Fear Some

If the Moon Falls by Dorothy Dittrich. Directed by Sarah Rodgers. Two by Alexander Ferguson. Directed by Johnna Wright. Back to Berlin by Vern Thiessen. Directed by Johnna Wright. A Solo Collective production. At Performance Works until Saturday, May 14

In this evening of one-acts collectively titled Fear Some, three actors perform solo pieces by three different writers. Yes, there are some stylish production elements, but this event is all about the words and the performances. You get hits of such pure acting and pure writing that you can't help but feel moments of pure pleasure.

All of the scripts investigate the subject of fear. Wisely, the producers have saved the best play for last. In Vern Thiessen's Back to Berlin, a middle-aged man takes a trip to the German capital with his elderly father, who once worked as a courier for the Nazis. Most of us over 40 will recognize this territory: the love-hate relationship with a parent who's facing death, the yearning to resolve conflicts and suspicions that feel like they'll never go away.

We see the son goading his dad, the father denying the horrors of the Holocaust, and the two of them pissing together, drunk. The tenderness that comes is moving partly because it emerges from such prickly masculinity.

Scott Bellis, the actor, is fantastic. He transforms so subtly and so completely from patriarch to offspring and back again that it's like watching a kind of spiritual possession. Thiessen's script is rhythmically sophisticated; it's full of the eccentricities and incomplete thoughts of real speech, and Bellis never hits a false note with any of them.

Dorothy Dittrich's If the Moon Falls, which opens the evening, also benefits from a splendid performance. Bridget O'Sullivan plays a woman named Louise who is sitting in a kind of waiting room in the afterlife. On Earth, doctors are struggling to revive Louise's body, but she's not eager to return to it; she has always been so frightened that she hasn't known much pleasure.

Dittrich's script has a lovely wry tone. Through Louise, she parodies the whining excuses we all use to justify inaction. And Dittrich has written some hilarious individual lines including, "Having a nervous breakdown is not unlike being cheated on; you're usually the last to know."

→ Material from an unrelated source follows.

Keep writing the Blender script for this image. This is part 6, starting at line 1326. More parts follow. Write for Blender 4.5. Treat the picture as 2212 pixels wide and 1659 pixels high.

O'Sullivan performs with such sly wit, vocal variety, and emotional vulnerability that it's impossible not to like Louise.

Despite her best efforts, though, If the Moon Falls sags slightly. That's because its theme isn't grounded in an overarching story or substantial relationships. In Back to Berlin, an adventure leads to redemption. And there are interpersonal dynamics-between the main character and his dad, and, importantly, between the main character and the audience. Thiessen doesn't reveal it until the end, but the son has a reason to be speaking to us. Louise refers to her husband, but he's never three-dimensional, and when she talks, she addresses thin air.

So does the toddler in Alexander Ferguson's Two, which is the evening's weakest piece. The little guy seems to have been abandoned, but because Two comes right after Dittrich's play, we soon figure out that he's dead.

Ferguson's writing is self-consciously poetic-"Where are Mama's floating blue eyes?"-and director Johnna Wright and actor Josh Drebit fail to find a satisfying voice for the protagonist, who possesses a strange blend of adult and child sensibilities.

Like so many grownup performers portraying children, Drebit overacts. He seems to have approached the role from the outside; he makes the main character, Two, a mannered clown instead of a deeply innocent soul. It's a relief when the talented actor becomes Papa, telling bedtime stories to his sons; at last, he assumes a recognizably human voice. These tales are also the most engaging passages of writing, wild inventions that tell us a lot about how this father relates to his children.

But you know what? There are so many riches here that even analyzing the faults is a pleasure. Fear Some delivers a kind of intimacy that you only find in the theatre.